INSTRUCTIONS FOR THE TASK: Extract, exactly, the lines from the line containing "Reconstruct this image" to the line containing "COL = S.collection", with both lines included and any pictures left out.

Raw records:
╔══
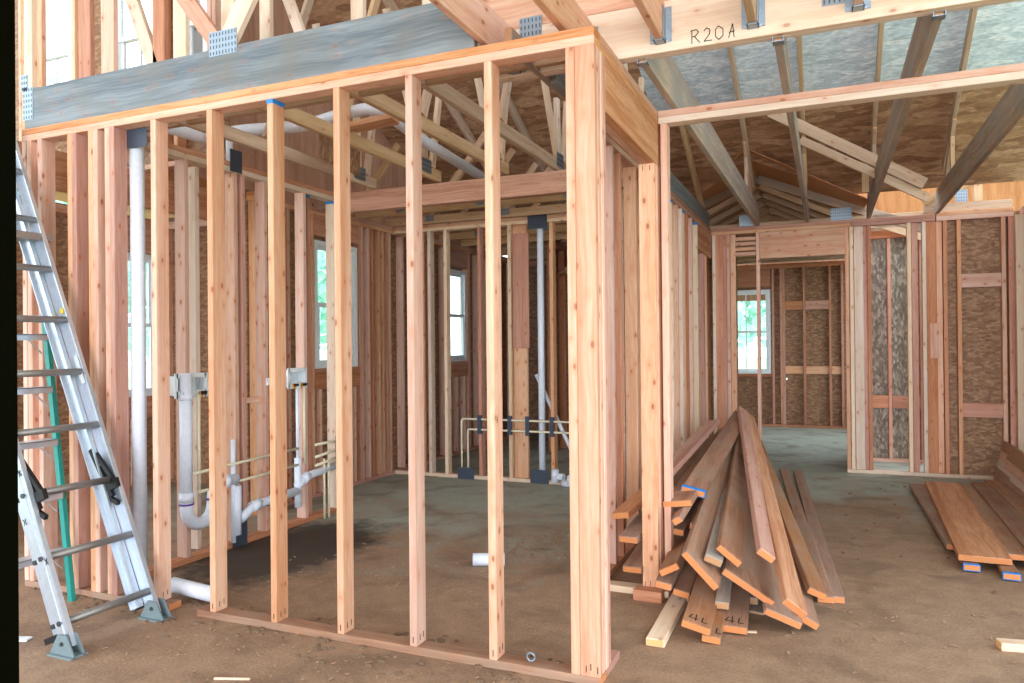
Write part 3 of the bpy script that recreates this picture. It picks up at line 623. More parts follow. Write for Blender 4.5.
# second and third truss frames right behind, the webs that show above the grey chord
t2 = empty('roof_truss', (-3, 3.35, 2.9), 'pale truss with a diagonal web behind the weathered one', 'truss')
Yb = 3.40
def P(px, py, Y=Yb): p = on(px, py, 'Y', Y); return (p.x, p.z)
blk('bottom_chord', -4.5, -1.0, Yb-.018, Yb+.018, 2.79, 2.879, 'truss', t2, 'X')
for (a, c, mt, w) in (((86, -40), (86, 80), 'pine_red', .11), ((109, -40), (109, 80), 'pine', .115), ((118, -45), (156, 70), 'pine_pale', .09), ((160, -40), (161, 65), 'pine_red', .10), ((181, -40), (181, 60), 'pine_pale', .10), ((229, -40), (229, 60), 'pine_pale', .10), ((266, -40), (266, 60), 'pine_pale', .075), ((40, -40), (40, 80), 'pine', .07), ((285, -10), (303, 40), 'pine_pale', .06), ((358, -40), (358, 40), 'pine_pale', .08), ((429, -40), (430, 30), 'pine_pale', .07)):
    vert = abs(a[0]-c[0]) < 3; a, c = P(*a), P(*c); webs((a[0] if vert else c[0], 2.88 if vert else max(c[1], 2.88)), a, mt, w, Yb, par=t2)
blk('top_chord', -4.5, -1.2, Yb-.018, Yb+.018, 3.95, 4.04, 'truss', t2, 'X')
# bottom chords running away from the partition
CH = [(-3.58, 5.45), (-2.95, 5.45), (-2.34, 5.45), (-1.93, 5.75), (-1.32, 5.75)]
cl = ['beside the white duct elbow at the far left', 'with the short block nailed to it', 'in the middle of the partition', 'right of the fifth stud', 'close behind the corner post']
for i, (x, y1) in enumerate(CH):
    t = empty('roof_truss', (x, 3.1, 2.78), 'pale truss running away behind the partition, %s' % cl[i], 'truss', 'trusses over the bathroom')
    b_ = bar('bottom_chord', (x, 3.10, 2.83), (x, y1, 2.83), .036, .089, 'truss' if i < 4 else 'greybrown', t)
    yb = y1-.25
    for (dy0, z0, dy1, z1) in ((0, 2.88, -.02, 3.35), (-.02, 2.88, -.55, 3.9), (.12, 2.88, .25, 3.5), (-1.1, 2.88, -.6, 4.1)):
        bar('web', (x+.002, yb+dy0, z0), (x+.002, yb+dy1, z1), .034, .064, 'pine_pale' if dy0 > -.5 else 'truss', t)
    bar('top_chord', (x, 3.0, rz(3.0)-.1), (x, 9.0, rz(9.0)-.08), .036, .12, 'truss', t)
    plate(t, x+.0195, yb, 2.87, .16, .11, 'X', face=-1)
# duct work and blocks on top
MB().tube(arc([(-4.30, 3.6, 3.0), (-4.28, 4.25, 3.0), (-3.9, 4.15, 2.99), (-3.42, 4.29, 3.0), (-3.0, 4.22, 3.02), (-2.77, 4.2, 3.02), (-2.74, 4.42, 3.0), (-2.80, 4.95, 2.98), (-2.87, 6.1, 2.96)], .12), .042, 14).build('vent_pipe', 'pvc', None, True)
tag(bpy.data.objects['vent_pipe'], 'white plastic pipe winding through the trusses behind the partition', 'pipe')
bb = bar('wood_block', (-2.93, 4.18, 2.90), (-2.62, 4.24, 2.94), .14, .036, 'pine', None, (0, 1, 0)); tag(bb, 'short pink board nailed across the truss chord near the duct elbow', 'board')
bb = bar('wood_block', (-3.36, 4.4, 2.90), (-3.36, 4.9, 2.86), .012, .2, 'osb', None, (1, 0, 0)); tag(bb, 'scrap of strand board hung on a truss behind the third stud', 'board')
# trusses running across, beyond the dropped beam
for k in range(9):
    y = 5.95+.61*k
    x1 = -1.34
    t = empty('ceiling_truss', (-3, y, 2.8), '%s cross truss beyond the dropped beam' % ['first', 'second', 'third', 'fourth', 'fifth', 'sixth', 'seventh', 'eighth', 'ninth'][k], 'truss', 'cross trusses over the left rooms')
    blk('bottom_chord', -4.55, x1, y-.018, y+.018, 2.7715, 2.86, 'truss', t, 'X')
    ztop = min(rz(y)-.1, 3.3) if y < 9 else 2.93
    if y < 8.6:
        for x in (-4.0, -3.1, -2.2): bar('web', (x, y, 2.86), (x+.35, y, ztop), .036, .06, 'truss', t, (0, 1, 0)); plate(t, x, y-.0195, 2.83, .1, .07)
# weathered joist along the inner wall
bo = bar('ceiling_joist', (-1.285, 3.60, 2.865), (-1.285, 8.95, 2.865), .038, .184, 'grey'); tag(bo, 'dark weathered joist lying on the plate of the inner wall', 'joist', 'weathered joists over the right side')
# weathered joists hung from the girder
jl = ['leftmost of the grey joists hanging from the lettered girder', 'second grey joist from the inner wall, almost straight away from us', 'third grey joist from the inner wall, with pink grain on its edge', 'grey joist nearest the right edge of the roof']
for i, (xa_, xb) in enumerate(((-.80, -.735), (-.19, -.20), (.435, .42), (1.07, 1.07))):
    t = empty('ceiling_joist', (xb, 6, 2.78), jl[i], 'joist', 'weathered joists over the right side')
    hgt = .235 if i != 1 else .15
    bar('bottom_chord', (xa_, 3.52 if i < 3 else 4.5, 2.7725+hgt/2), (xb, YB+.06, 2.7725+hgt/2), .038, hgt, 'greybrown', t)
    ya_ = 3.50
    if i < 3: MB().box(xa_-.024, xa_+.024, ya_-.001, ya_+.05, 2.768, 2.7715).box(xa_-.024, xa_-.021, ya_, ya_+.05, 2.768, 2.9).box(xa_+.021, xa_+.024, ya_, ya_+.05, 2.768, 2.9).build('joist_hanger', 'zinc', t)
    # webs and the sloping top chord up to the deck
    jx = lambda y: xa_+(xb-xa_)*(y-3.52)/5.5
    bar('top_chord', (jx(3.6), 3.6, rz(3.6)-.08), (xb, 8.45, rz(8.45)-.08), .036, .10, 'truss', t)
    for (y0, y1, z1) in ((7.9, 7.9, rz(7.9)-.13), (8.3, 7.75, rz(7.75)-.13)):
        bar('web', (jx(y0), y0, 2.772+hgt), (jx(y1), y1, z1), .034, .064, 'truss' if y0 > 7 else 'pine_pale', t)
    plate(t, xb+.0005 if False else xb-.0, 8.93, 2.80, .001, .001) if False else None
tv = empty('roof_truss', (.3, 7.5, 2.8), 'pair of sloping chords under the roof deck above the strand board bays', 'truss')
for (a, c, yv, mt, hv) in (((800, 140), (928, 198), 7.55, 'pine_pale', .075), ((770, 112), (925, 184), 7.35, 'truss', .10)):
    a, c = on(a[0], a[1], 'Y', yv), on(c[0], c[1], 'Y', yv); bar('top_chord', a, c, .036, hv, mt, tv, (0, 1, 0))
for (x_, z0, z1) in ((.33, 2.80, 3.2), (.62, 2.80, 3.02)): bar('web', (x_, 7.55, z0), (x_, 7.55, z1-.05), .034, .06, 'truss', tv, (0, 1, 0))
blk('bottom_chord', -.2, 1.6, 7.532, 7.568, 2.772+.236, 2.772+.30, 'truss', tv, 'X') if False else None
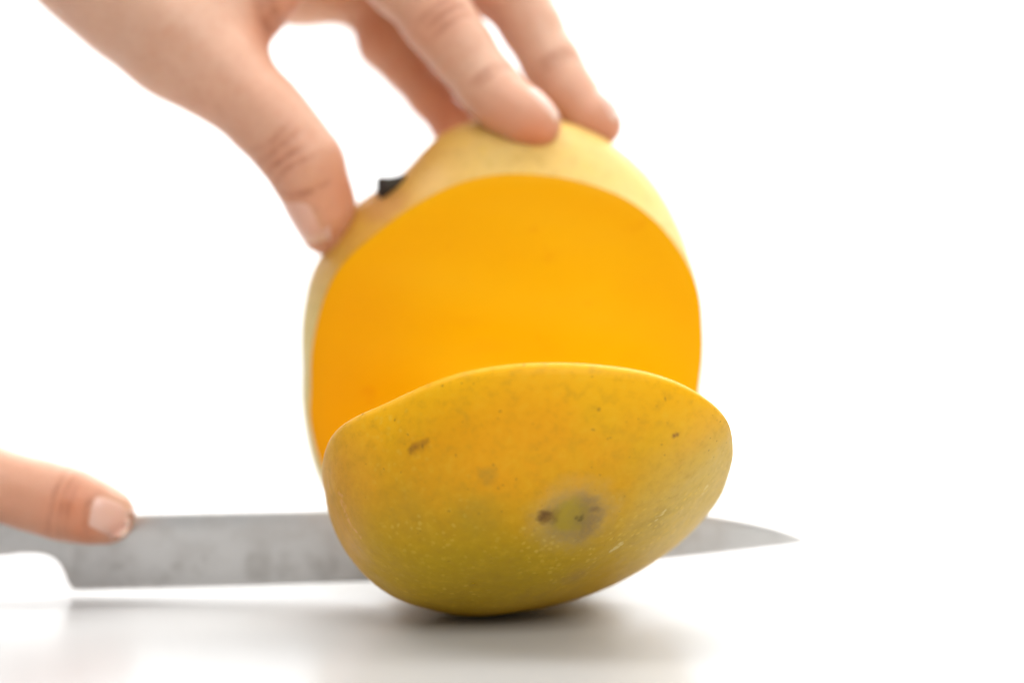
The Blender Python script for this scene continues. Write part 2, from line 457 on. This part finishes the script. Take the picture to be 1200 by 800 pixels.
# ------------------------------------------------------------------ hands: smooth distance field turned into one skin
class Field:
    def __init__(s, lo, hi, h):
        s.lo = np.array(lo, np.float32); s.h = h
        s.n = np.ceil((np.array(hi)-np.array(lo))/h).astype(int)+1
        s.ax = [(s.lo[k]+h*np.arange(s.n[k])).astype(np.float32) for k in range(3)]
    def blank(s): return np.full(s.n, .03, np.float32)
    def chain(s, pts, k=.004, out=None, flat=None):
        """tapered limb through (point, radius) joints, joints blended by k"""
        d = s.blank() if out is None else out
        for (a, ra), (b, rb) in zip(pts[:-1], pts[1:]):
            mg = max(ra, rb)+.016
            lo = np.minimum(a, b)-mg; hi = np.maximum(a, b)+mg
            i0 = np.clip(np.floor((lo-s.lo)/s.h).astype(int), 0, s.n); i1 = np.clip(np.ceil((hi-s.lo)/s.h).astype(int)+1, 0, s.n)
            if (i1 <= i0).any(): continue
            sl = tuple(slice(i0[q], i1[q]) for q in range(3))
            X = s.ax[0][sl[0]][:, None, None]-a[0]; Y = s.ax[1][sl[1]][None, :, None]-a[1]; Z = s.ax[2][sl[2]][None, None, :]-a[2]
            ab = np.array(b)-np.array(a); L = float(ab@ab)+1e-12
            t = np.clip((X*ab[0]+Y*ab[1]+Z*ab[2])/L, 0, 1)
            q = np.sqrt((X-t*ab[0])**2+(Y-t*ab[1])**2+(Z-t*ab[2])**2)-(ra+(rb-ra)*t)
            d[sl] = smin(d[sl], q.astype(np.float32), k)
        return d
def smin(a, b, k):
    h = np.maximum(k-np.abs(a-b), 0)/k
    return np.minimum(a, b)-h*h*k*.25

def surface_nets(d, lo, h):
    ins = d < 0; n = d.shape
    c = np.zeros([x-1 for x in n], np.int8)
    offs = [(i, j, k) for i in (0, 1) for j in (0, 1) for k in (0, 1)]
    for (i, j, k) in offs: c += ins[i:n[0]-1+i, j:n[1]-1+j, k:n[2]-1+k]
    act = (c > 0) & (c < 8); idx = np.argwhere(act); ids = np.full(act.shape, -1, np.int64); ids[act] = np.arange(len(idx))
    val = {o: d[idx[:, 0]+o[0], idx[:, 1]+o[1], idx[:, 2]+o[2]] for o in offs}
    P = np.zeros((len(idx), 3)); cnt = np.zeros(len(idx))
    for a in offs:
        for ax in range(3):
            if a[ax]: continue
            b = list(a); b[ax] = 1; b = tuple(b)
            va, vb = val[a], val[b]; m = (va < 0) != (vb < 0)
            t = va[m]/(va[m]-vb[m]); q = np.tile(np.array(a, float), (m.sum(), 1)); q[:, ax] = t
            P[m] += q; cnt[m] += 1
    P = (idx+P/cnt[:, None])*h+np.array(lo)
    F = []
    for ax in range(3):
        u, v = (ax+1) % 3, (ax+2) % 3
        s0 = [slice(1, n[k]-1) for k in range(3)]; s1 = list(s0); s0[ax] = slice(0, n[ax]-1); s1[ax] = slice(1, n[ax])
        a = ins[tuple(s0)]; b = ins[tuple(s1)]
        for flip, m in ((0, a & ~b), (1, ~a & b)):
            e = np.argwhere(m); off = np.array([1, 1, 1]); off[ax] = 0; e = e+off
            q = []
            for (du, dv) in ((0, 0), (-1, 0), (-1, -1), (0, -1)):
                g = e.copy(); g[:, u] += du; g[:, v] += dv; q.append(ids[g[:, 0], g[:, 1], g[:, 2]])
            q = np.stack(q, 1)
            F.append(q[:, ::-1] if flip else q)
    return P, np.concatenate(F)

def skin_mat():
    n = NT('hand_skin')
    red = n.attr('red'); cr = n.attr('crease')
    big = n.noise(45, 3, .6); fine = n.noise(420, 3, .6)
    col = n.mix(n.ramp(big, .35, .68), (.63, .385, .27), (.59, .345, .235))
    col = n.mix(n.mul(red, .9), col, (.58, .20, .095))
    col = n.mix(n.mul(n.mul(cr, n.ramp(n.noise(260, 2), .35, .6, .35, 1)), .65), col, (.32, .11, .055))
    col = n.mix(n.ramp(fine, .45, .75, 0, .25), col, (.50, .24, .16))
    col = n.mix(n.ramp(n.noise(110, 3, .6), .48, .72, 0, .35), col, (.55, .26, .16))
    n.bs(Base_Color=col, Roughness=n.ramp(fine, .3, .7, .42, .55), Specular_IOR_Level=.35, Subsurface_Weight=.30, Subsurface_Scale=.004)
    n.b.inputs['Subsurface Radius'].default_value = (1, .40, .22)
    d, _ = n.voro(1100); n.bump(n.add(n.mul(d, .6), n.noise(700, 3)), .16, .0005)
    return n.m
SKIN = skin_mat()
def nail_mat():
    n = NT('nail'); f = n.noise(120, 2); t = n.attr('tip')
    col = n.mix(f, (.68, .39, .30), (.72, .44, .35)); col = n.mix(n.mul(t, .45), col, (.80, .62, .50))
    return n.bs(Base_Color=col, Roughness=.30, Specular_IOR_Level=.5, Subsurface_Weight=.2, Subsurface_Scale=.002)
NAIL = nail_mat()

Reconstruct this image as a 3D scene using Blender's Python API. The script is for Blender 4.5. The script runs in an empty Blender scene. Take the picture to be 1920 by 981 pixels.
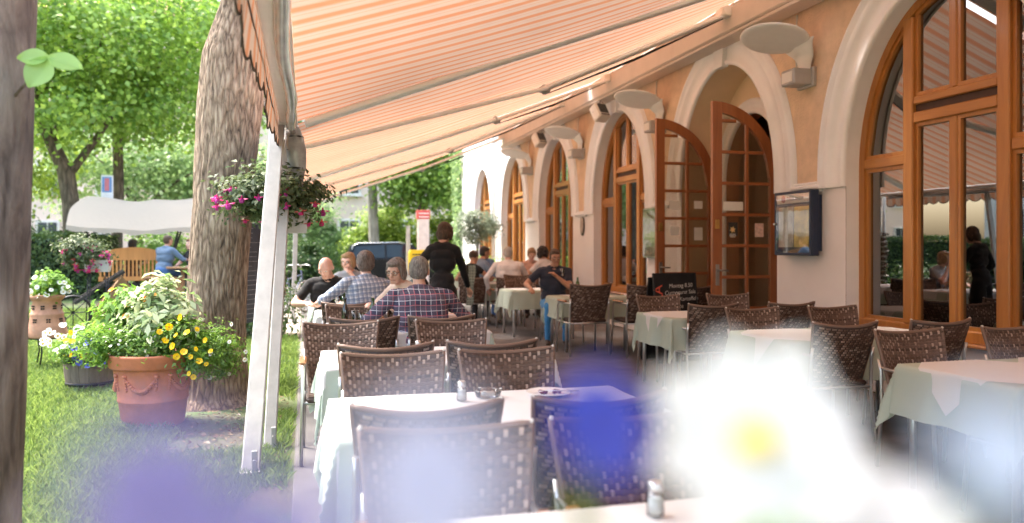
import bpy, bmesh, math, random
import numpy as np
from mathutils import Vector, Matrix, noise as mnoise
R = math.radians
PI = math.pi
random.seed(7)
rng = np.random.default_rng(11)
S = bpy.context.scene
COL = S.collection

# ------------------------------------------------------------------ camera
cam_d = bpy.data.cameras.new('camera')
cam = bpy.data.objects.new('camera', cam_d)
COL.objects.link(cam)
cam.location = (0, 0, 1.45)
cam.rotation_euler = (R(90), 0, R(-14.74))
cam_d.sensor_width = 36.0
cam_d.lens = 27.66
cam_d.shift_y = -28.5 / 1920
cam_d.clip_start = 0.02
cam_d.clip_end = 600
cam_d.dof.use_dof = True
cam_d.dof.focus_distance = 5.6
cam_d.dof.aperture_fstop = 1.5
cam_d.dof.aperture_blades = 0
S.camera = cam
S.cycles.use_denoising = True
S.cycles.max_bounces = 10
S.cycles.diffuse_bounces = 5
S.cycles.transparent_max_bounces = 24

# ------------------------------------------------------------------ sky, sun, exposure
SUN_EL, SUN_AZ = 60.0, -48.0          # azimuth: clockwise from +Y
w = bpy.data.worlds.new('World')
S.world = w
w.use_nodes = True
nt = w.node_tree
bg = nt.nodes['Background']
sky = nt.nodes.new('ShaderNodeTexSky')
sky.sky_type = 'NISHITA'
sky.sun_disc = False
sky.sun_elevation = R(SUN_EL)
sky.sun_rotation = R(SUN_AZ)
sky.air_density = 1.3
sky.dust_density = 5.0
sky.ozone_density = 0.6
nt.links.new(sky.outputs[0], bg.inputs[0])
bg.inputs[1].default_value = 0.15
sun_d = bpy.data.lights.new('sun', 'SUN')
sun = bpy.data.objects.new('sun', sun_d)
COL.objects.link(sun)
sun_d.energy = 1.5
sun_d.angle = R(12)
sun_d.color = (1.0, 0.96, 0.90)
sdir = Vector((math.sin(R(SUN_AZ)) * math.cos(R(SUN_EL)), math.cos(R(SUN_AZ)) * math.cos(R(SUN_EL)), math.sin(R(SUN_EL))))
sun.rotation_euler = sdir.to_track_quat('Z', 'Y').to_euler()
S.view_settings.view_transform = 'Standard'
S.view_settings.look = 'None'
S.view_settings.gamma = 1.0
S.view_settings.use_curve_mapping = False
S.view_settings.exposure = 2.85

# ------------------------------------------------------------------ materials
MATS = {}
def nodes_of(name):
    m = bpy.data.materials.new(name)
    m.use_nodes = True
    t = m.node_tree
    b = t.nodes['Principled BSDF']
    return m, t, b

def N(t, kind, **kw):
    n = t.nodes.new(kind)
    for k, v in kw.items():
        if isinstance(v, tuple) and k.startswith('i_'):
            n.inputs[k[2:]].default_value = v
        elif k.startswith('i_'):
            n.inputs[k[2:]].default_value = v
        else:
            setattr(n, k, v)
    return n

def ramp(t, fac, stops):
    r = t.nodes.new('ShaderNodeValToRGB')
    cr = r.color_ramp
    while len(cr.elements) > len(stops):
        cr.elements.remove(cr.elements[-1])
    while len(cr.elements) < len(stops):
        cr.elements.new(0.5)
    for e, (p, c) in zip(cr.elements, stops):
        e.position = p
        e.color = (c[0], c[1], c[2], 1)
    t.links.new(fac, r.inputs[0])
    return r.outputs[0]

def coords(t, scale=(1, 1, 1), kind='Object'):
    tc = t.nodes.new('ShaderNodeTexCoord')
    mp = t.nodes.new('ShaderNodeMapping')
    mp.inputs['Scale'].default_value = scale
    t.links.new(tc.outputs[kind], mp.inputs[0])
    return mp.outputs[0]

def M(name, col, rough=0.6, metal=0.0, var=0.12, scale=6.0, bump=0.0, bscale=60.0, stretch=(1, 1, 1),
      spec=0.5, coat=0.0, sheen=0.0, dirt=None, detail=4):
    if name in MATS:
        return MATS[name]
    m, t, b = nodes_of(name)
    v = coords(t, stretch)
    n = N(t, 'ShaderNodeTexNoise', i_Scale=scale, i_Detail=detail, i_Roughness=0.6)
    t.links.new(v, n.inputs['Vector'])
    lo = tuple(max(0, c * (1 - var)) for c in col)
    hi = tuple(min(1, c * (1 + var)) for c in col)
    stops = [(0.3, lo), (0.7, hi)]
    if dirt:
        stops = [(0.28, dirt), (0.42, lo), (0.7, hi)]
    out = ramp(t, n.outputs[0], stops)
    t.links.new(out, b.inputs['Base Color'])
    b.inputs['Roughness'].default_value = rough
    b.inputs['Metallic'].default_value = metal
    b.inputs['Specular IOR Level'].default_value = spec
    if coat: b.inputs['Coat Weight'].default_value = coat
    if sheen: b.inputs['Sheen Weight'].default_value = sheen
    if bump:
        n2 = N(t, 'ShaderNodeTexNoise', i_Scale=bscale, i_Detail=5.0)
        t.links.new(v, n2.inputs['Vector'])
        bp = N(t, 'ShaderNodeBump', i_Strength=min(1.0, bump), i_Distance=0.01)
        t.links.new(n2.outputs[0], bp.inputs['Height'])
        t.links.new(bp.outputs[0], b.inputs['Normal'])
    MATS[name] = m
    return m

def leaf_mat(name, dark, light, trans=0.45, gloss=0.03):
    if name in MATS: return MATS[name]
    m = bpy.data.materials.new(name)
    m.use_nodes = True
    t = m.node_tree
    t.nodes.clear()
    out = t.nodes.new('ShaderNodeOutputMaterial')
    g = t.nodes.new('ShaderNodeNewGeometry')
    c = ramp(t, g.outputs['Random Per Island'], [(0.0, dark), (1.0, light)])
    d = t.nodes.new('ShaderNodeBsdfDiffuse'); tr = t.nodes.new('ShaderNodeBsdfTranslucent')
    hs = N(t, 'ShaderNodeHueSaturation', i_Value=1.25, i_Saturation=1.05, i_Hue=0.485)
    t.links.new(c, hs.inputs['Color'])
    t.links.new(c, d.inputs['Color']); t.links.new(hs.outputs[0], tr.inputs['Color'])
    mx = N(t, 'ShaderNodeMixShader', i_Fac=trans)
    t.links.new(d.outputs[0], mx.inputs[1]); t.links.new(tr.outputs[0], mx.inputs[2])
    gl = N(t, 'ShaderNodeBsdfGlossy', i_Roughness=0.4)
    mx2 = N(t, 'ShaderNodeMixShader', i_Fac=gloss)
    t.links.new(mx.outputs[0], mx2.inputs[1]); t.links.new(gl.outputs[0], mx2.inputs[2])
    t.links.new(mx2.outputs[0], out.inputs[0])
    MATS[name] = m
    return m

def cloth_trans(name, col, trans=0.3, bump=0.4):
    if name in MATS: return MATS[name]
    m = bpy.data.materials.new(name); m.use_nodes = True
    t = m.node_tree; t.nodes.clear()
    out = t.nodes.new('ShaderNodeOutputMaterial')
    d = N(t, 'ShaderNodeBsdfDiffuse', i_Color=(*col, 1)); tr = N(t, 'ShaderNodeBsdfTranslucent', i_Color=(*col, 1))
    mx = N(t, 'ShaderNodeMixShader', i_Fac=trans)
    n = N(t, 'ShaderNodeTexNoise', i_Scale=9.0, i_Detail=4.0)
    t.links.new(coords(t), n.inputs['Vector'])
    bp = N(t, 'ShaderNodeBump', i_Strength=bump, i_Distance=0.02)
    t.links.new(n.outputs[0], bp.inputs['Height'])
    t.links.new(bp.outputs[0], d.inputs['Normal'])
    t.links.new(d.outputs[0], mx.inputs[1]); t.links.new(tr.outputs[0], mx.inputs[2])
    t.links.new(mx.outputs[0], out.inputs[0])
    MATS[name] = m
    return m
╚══
TASK SOLUTION:
Reconstruct this image as a 3D scene using Blender's Python API. The script is for Blender 4.5. The script runs in an empty Blender scene. Take the picture to be 1920 by 981 pixels.
import bpy, bmesh, math, random
import numpy as np
from mathutils import Vector, Matrix, noise as mnoise
R = math.radians
PI = math.pi
random.seed(7)
rng = np.random.default_rng(11)
S = bpy.context.scene
COL = S.collection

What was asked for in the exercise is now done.